At that point, as in the US, it’s not hard to imagine that voters will begin to turn against the right-wing retrotopians who have been falsely promising a glorious past. The Tories will do what they do best—pick out scapegoats on whom to shift culpability—but after five years of outright Conservative rule, it seems unlikely to wash. Like Trump’s Republicans, the Conservatives will soon have the power to do as they please, and as such will have no one left to blame.

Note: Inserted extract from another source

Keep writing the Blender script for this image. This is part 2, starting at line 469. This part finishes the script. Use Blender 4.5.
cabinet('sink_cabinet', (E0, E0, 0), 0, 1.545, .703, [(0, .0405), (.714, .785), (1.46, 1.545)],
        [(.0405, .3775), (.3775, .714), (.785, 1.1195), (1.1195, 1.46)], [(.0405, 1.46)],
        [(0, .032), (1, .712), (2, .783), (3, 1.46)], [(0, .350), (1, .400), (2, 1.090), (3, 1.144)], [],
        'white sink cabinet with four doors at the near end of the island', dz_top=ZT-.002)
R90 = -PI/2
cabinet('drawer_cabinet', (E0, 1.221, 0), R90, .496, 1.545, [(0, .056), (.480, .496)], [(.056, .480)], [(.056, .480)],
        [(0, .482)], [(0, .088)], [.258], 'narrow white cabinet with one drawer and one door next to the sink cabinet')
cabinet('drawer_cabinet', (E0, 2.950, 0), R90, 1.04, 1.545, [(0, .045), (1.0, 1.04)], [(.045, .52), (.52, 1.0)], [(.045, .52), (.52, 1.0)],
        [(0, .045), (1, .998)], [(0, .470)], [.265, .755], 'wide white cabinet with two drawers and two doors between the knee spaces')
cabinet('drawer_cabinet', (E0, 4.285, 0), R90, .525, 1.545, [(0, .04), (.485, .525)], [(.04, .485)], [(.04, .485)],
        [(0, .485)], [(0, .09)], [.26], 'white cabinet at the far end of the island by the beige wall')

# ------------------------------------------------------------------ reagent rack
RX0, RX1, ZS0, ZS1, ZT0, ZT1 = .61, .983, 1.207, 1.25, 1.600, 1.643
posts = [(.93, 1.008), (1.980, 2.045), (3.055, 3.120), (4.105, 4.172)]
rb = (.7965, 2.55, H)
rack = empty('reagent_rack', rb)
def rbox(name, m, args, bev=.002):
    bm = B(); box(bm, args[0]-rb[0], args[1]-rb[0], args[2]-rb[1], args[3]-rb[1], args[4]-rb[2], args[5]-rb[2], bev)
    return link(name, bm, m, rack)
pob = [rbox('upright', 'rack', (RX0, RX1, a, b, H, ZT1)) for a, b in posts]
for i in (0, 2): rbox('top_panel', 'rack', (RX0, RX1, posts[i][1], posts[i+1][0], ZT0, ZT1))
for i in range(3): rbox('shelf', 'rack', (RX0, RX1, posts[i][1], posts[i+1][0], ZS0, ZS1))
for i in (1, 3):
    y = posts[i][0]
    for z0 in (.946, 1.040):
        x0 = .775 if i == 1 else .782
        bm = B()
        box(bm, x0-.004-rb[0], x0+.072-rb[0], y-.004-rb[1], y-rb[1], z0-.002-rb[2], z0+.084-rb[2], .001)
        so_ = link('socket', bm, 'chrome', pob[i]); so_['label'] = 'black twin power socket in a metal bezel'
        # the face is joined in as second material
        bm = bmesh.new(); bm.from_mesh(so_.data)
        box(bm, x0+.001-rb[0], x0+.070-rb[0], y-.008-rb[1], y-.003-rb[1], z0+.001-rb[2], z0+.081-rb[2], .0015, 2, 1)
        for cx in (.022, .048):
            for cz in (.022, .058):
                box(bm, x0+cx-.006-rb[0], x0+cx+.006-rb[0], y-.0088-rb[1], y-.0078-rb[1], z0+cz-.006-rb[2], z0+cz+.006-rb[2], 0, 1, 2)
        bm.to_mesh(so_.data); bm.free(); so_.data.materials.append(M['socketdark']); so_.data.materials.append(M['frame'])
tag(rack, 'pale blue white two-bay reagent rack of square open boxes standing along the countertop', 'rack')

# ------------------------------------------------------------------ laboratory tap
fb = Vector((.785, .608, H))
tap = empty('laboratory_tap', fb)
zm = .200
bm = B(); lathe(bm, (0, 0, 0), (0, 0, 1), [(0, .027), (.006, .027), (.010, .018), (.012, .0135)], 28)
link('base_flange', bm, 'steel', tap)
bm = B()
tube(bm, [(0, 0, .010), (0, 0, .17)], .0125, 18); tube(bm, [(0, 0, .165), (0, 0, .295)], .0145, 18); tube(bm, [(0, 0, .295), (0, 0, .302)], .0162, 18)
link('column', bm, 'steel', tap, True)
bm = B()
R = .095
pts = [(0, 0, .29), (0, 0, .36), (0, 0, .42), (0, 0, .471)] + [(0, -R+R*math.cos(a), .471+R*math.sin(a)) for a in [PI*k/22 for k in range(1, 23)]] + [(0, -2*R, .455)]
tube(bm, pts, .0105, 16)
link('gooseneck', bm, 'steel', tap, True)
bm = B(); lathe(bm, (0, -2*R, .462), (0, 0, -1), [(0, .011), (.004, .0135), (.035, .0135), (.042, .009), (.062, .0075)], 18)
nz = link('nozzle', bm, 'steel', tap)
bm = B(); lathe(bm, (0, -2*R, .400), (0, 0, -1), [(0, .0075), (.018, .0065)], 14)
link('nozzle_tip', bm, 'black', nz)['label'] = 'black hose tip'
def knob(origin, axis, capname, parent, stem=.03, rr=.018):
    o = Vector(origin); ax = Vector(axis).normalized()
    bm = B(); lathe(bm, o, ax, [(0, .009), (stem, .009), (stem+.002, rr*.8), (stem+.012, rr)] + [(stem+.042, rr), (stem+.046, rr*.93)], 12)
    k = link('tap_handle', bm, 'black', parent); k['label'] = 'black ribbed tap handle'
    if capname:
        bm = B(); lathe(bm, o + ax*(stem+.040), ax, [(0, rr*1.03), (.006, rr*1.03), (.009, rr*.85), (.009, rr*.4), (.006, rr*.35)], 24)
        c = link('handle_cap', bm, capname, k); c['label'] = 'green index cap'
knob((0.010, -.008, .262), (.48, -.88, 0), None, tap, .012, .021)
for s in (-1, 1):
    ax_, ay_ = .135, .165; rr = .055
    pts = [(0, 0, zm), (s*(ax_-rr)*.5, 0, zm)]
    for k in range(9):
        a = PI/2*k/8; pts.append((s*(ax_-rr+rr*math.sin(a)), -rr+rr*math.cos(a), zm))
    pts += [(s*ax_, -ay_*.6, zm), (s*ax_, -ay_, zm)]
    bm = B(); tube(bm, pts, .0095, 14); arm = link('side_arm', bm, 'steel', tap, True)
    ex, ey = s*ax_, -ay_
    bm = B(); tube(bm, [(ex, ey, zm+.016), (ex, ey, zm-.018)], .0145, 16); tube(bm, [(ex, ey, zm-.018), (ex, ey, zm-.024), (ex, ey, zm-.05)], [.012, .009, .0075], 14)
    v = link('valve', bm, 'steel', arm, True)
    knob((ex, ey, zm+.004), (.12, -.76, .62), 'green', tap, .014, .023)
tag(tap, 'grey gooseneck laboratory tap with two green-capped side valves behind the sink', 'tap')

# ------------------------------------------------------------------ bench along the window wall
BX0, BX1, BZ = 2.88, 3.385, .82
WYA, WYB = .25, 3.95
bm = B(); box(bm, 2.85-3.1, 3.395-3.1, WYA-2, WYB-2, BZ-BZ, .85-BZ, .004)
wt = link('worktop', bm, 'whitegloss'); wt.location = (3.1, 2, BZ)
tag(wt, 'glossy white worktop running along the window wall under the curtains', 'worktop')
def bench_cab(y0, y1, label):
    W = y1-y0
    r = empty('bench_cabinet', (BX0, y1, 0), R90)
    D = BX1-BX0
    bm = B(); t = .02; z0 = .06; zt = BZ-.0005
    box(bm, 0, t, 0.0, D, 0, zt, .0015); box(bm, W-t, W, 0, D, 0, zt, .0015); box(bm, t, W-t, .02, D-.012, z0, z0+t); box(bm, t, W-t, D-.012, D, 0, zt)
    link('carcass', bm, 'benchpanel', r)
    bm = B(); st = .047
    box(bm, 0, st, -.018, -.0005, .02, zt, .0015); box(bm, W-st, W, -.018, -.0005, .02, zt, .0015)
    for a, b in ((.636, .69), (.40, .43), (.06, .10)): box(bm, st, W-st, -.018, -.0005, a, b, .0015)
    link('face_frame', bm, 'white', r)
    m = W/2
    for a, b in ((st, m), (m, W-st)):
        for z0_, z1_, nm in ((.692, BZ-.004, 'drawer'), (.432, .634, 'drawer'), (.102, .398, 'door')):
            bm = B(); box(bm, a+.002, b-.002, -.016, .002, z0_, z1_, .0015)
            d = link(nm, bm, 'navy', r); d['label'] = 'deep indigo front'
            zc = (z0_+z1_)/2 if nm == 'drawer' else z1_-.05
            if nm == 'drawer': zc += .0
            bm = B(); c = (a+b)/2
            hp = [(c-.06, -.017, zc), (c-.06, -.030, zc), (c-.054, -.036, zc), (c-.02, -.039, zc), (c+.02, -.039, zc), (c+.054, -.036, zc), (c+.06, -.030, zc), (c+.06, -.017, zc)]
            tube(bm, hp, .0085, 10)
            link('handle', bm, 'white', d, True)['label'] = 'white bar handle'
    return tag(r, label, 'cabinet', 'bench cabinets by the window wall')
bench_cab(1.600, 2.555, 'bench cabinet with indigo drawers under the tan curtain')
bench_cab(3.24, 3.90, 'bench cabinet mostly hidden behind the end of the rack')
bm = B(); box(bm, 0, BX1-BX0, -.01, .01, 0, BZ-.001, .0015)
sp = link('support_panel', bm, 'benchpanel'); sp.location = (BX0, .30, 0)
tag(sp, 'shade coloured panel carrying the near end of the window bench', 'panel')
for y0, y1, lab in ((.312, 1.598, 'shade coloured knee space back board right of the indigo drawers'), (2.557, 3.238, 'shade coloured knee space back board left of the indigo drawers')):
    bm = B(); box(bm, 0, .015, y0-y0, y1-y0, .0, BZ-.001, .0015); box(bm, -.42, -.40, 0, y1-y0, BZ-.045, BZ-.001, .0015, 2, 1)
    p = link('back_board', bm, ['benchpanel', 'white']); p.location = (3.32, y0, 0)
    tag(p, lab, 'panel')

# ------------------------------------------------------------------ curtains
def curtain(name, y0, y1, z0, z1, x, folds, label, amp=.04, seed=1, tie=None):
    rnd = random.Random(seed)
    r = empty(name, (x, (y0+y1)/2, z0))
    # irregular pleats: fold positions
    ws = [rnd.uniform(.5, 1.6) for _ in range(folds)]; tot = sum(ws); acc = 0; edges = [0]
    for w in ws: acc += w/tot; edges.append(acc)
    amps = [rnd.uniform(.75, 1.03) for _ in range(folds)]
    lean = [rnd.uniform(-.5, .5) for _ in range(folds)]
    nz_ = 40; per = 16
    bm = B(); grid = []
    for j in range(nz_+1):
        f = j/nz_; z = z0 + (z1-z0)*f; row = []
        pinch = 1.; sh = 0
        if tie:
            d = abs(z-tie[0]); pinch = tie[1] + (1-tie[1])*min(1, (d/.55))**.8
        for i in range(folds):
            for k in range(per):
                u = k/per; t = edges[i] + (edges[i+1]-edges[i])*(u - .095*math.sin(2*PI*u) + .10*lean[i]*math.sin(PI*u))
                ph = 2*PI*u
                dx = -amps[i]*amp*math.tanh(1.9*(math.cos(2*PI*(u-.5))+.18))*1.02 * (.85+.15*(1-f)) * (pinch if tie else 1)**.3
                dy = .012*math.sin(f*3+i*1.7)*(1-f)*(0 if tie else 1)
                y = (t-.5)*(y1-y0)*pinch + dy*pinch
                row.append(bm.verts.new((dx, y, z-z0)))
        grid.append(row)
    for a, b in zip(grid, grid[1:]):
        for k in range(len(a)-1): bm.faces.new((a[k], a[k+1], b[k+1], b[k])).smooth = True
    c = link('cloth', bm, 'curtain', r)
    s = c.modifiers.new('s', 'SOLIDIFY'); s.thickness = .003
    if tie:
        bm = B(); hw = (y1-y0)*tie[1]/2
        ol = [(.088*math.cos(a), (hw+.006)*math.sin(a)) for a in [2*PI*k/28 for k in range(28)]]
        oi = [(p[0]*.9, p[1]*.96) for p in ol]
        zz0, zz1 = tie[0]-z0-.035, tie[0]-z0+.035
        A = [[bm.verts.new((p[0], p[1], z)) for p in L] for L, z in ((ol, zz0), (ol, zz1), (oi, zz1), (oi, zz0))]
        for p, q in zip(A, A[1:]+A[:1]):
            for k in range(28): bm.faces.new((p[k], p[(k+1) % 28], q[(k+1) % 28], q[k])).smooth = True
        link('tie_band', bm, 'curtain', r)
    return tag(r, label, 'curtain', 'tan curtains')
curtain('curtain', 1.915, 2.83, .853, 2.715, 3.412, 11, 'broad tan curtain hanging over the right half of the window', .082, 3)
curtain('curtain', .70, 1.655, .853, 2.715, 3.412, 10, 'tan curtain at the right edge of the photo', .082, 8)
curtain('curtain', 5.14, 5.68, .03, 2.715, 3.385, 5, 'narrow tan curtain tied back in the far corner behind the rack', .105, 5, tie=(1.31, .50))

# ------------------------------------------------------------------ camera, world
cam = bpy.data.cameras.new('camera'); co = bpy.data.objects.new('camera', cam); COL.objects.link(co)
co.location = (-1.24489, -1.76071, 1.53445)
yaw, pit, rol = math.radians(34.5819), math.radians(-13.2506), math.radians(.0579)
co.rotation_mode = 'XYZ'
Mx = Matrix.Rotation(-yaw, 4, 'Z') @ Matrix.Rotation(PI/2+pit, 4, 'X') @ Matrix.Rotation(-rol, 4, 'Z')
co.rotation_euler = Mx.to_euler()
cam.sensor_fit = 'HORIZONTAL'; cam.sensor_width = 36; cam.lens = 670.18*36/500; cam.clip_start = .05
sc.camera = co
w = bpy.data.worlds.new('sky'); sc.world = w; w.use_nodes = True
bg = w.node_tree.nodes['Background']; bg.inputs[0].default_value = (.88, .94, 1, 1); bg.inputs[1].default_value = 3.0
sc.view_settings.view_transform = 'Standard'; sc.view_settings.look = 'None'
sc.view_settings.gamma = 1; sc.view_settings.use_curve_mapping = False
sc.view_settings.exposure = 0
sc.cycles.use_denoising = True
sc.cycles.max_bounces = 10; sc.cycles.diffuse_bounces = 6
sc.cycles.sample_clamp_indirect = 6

As with Trump and, indeed, as with Brexit, political shockwaves will be felt in the UK on June 8. The electorate will be divided and the political establishment will have been thoroughly shaken. The difference between the upcoming Tory election victory and Brexit is this: where the 2016 EU vote has yet to impact living standards for Brits in a meaningful way, a full term of virtually unopposed Tory rule will be a wake-up call to anyone who thought right-wing populism might provide a solution. There will be more cronyism, more warmongering, more cozying up to corporations, more poverty—five more years of the very issues the British people have been railing against. After those years, all the problems Britain now faces—rising food bank use, skyrocketing levels of homelessness, increasing inequality, all set to be compounded by Brexit whether or not the best possible deal is reached—will clearly be no one’s responsibility but the Conservatives’. All the while, as in the US, the shock might just force the opposition to take stock and, finally, come up with a real, appealing alternative.